Prior to the 360 & PS3 at least, how strong a system's legs are seems to have to do more with overall software support rather than pricing. The Wii had terrible legs, but that wasn't because it wasn't cheap. In 2011 it had its price reduced to $150, comparable to the PS2's cut to $130 in 2006 (and when you take inflation into account, it's actually much closer). What set the Wii apart from the PS2 wasn't price. It was games. The system had terrible long-term support, and even before the Wii U came out it was not getting many major releases. As a consequence, its legs were weaker than the PS2's:

We see the same thing with other systems. The N64 was actually doing better than the SNES in the U.S. early in its life, but it had weaker legs. By time it turned three years old it was already only $100, comparable to the $90 the SNES was by its third anniversary (and again about the same when you take inflation into account). Just like with the PS2 vs. Wii situation, the N64 had inferior long-term software support compared to the SNES, and that's almost certainly what caused this:

While the SNES continued to live on for a while after the N64 was released, the N64 died quickly once the GameCube was released.

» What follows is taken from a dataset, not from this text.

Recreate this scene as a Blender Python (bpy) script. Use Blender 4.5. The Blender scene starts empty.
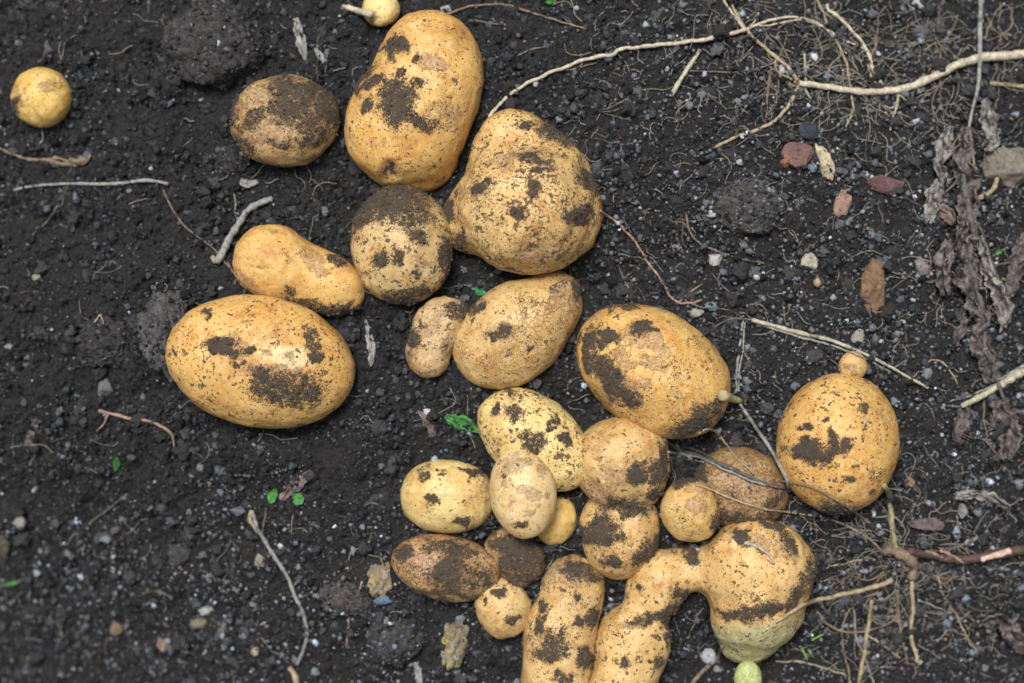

Could the 360 & PS3 have had better legs if they had been cut to $200 by time the PS4 & XBO were released? Possibly, maybe even probably. Would they have been good legs? Not really. Would any potential boosts from such a price cut be enough to really be worth it from a business perspective? Probably not. In fact, I'd argue that the rapid shift away from the 360 & PS3 to full-on support of just the PS4 & XBO probably would have negated any effects of a price cut. Not only were the 360 & PS3 close to their absolute saturation points by the end of 2013, but the relative lack of post-next-gen support wasn't going to help things either. I don't see any case where the 360 & PS3 would still b doing well right now, regardless of how much they cost, and they probably wouldn't have done much better in 2012 & 2013 with additional price cuts, either. The PS2 was still getting games all the way up to 2013, seven years after the PS3 was released. There was no way in hell the PS3 & 360, after such a protracted generation, was going to get that kind of support after their replacements came out. After a certain point, price cuts just don't matter as much from a sales perspective, but long-term software support does. The delayed peaks of the 360 & PS3 essentially sealed their fates in regards to late-gen sales legs.

Oh software is definitely an important factor of the equation bit o think it's also a bit of a chicken and the egg style conundrum. I feel as though software support is a natural product of strong HW sales. When you look at the software support for the Wii and when it started falter it's clear that software declined as the sales fell. A similar arguement can be made for other systems as well. I'm of the mind that the increase in sales that would've accompanied regular price cuts would have led to continued software support for the 360 and PS3. Obviously I can't prove causation here with sales leading to software support butI do think the data suggests a strong correlation between the two it's just a matter of which you think is the driving factor. I believe it's HW sales and you believe it's Software sales. I believe it's the egg and you believe it's the chicken so to speak. We have no way of saying conclusively either way.